Einstein suggested, “If you want your children to be intelligent, read them fairy tales. If you want them to be more intelligent, read them more fairy tales.”

Neil Gaiman is a writer of fantasy and fiction, and in his book The View from the Cheap Seats, he wrote about attending a meeting for fiction writers in China. In previous years, China didn’t allow fairy tales and fiction in their schools, so he was surprised to learn of this invitation. He asked an official what had changed and was told, off the record, that they had toured all the big companies they did outsourcing work for in the United States and asked those they met what they read. The resounding answer was science fiction. The officials then began to understand the connection of invention with creativity. (I guess it took a random event for them to figure this out.)

Einstein also said that creative imagination is the essential element in the intellectual equipment of the true scientist and that fairy tales are the childhood stimuli to this quality. I guess the Chinese officials didn’t read that before their trip.

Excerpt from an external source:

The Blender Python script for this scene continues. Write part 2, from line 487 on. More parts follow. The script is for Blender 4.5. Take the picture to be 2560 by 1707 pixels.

There are good and bad guys in fiction, fairy tales, and horror stories. For some, the “Force” in Star Wars might represent the goodness in the universe, but what about that goodness? Will it reaffirm our beliefs while seeing them as an element of a fictional plot; does it make the fiction more believable? The bigger question is, can we really step out of our world, or are we just going always to view things through the lens of our experience?

Random events in books free me and leave me thinking I have escaped concluding my lens of experience.